▸ **WHAT IS EXPECTED**
Among the entries below, extract exactly the lines that run from the one with "What Blender Python" through the one with "from mathutils import Vector, Matrix", both ends included.

— START OF RECORDS PROVIDED —

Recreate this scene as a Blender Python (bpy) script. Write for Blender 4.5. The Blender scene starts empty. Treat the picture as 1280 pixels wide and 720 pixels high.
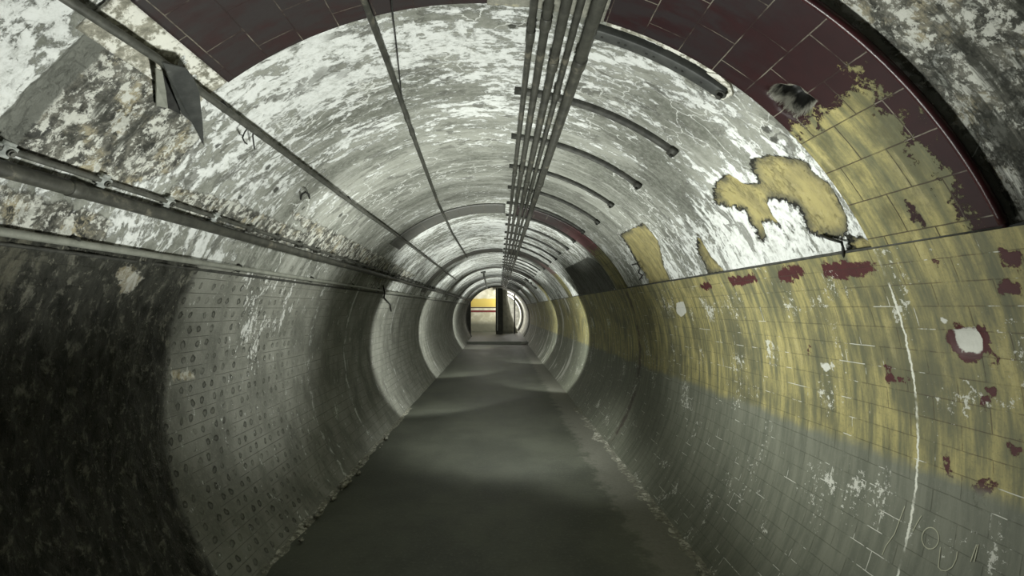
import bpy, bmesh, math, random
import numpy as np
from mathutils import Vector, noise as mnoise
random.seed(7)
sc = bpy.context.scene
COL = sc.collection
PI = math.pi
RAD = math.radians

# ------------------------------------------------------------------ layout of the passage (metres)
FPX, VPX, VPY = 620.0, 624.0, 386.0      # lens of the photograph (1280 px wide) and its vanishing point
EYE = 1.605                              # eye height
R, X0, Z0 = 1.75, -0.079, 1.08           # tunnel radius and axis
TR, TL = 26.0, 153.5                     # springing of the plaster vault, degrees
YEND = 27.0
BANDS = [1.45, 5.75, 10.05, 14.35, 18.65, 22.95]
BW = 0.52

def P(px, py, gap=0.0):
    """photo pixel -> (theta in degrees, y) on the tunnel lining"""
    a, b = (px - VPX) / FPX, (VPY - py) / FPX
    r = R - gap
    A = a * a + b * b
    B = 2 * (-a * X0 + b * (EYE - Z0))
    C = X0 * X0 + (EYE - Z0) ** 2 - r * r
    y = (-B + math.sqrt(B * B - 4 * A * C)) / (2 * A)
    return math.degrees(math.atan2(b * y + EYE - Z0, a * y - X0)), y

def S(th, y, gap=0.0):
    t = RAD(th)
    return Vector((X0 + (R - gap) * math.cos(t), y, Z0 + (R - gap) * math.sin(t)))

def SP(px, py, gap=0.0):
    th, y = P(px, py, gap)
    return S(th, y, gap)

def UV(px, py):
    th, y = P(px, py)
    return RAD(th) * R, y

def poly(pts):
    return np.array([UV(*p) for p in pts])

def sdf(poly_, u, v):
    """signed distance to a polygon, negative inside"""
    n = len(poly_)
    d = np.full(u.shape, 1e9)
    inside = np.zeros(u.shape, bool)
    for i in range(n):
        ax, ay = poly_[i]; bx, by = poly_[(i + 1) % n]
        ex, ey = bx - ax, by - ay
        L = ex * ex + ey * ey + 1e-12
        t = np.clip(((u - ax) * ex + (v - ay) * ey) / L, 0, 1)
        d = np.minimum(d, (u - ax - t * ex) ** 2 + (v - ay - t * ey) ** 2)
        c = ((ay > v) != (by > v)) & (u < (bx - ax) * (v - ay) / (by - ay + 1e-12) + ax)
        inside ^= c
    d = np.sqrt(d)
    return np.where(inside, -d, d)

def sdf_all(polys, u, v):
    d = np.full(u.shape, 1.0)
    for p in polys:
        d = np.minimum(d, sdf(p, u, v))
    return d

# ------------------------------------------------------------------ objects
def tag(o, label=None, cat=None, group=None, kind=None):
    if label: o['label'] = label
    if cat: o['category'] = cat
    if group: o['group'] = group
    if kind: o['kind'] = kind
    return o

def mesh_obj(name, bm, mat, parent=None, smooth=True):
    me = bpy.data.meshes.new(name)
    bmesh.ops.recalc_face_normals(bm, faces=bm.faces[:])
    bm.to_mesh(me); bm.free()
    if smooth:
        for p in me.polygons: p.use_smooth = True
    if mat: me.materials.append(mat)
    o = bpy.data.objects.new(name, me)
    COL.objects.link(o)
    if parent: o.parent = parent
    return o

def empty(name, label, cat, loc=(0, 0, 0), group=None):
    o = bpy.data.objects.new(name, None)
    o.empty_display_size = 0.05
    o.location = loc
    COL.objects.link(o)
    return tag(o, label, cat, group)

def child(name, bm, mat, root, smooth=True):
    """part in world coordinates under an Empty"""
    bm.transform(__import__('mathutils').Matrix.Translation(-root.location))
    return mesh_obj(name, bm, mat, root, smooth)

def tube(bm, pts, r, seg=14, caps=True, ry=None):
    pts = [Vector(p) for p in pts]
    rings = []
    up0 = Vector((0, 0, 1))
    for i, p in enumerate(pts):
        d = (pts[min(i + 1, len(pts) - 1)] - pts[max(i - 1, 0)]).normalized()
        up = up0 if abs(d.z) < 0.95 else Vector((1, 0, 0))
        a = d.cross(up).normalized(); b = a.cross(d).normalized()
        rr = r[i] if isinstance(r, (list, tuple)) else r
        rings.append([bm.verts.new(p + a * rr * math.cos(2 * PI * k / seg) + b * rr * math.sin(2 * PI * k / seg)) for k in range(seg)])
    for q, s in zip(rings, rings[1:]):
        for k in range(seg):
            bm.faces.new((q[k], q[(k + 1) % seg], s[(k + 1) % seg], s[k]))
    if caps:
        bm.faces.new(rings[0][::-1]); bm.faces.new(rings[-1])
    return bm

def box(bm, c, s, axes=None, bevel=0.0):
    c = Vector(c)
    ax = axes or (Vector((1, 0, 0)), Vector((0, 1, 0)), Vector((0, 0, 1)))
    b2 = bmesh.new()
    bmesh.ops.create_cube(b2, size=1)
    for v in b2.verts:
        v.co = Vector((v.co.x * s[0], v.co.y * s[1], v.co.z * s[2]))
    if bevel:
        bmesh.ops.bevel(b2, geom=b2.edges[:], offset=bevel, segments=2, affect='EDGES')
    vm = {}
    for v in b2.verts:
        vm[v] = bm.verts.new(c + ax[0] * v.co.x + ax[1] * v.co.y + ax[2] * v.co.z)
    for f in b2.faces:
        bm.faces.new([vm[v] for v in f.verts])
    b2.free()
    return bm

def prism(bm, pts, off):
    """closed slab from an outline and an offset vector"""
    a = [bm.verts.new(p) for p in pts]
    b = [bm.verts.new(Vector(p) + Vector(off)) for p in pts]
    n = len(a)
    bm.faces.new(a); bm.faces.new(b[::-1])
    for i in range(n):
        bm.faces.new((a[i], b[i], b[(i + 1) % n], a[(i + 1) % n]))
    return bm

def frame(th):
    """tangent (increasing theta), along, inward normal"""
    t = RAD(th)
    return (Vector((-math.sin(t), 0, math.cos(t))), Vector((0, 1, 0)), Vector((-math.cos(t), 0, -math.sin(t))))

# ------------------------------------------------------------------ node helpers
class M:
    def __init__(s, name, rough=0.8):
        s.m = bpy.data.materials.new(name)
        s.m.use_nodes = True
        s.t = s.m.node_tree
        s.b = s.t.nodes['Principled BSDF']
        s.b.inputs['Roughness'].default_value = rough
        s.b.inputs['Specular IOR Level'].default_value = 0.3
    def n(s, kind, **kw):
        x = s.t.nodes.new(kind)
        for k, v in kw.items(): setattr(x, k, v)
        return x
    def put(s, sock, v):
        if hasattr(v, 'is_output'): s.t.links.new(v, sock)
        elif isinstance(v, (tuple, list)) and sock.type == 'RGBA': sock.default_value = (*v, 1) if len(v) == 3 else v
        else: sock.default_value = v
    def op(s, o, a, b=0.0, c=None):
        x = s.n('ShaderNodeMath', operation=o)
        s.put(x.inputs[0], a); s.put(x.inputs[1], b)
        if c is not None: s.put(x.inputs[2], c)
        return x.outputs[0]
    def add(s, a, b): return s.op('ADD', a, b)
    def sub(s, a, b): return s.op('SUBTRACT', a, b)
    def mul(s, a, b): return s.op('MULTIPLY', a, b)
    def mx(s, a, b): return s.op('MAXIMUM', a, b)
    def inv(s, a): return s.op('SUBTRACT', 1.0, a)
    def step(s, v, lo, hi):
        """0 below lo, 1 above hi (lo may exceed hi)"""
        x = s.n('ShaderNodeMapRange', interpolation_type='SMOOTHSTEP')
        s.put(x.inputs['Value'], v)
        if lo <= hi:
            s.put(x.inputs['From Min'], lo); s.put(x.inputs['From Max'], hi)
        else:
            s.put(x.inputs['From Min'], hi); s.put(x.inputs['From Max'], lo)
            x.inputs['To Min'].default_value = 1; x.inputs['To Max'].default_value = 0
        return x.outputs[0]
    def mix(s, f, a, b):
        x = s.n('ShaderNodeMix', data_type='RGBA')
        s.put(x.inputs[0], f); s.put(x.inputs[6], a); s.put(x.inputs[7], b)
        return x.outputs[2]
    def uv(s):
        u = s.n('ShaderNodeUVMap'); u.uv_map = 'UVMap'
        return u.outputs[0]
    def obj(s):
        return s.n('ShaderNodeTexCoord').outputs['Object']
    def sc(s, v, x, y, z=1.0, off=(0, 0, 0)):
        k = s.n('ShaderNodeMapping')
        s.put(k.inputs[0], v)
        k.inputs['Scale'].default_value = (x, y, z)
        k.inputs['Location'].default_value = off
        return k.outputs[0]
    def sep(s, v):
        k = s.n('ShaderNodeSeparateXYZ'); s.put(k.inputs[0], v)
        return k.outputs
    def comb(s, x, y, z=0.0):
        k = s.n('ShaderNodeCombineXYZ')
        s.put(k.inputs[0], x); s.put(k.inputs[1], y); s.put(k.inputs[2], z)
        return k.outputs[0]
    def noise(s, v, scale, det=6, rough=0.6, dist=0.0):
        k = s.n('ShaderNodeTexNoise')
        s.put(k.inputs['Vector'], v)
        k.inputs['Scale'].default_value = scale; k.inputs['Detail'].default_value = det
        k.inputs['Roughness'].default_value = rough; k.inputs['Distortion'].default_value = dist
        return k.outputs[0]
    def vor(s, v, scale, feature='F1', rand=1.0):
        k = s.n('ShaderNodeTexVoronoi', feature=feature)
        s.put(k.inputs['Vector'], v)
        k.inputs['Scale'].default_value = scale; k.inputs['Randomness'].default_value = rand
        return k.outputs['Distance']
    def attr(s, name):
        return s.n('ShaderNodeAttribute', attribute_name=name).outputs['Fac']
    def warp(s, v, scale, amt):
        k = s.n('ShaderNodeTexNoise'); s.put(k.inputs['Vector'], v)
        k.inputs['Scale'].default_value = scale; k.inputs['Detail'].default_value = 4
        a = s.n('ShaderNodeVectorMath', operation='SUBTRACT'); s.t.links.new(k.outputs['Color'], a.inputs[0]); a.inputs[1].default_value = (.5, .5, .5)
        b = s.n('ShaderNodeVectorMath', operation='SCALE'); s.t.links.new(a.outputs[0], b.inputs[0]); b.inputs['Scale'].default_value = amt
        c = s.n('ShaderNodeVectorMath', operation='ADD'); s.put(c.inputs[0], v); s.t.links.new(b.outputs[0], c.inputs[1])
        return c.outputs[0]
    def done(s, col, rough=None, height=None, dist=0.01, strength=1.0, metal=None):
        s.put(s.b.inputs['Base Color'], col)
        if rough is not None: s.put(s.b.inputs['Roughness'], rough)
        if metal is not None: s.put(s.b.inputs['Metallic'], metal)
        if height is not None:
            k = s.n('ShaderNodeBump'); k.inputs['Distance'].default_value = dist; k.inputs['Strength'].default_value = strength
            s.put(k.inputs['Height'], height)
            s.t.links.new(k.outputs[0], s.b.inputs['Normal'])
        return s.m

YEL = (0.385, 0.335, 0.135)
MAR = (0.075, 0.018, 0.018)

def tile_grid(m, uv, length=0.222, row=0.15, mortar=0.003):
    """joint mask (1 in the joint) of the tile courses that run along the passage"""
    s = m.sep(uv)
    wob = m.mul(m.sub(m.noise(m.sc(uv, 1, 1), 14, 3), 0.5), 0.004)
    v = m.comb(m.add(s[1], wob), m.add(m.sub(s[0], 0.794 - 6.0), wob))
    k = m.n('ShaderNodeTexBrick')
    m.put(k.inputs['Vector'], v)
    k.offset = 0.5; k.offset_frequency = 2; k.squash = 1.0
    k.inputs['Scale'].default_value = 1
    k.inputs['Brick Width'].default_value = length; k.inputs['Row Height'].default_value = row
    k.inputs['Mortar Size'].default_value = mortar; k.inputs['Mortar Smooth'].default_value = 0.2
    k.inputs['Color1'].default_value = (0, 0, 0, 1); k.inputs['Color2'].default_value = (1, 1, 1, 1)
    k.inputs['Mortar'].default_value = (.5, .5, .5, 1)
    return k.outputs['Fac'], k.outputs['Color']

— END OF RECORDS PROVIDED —
— START OF RECORDS PROVIDED —

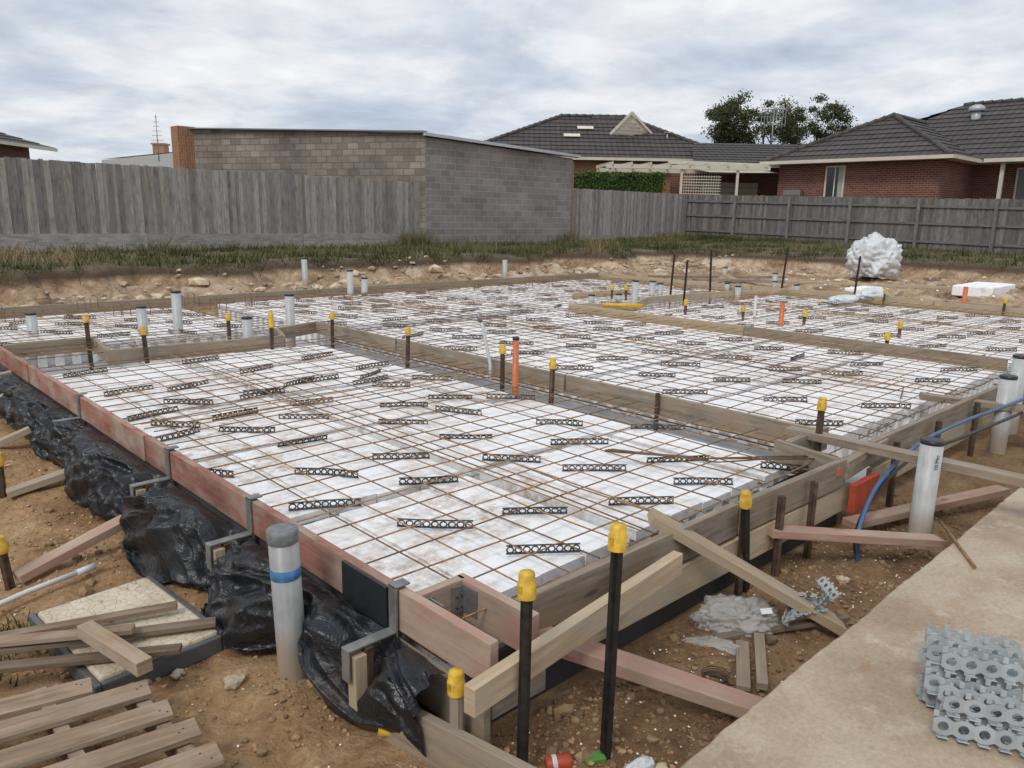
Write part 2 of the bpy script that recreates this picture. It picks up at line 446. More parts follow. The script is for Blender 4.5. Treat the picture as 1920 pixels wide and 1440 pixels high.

— END OF RECORDS PROVIDED —
— START OF RECORDS PROVIDED —

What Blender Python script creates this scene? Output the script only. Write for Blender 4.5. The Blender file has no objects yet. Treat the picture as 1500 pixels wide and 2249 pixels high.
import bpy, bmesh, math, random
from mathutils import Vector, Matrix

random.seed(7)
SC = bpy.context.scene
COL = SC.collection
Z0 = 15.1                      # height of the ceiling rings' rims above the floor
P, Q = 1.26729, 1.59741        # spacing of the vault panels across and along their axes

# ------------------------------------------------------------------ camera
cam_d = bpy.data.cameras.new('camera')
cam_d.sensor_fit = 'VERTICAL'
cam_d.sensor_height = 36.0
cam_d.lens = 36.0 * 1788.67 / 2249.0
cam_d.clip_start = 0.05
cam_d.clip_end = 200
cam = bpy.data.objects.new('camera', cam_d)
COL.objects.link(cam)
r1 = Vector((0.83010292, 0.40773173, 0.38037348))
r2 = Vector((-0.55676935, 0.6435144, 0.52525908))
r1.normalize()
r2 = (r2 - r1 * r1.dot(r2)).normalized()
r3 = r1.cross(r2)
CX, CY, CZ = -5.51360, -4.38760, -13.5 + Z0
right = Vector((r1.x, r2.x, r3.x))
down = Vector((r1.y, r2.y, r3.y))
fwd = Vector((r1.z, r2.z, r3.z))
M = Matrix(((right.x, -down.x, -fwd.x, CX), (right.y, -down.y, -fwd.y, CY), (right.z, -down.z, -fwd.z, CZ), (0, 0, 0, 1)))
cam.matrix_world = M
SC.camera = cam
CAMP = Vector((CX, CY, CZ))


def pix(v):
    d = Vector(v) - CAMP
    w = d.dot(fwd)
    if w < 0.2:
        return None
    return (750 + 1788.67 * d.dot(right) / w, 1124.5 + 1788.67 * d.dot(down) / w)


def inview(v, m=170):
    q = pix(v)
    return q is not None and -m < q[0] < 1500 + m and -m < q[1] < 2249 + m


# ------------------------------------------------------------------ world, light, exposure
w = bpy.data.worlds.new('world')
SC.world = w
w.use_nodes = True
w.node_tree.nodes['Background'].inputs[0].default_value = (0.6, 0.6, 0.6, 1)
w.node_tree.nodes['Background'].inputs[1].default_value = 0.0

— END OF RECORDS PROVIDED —

▸ **REPLY**
What Blender Python script creates this scene? Output the script only. Write for Blender 4.5. The Blender file has no objects yet. Treat the picture as 1500 pixels wide and 2249 pixels high.
import bpy, bmesh, math, random
from mathutils import Vector, Matrix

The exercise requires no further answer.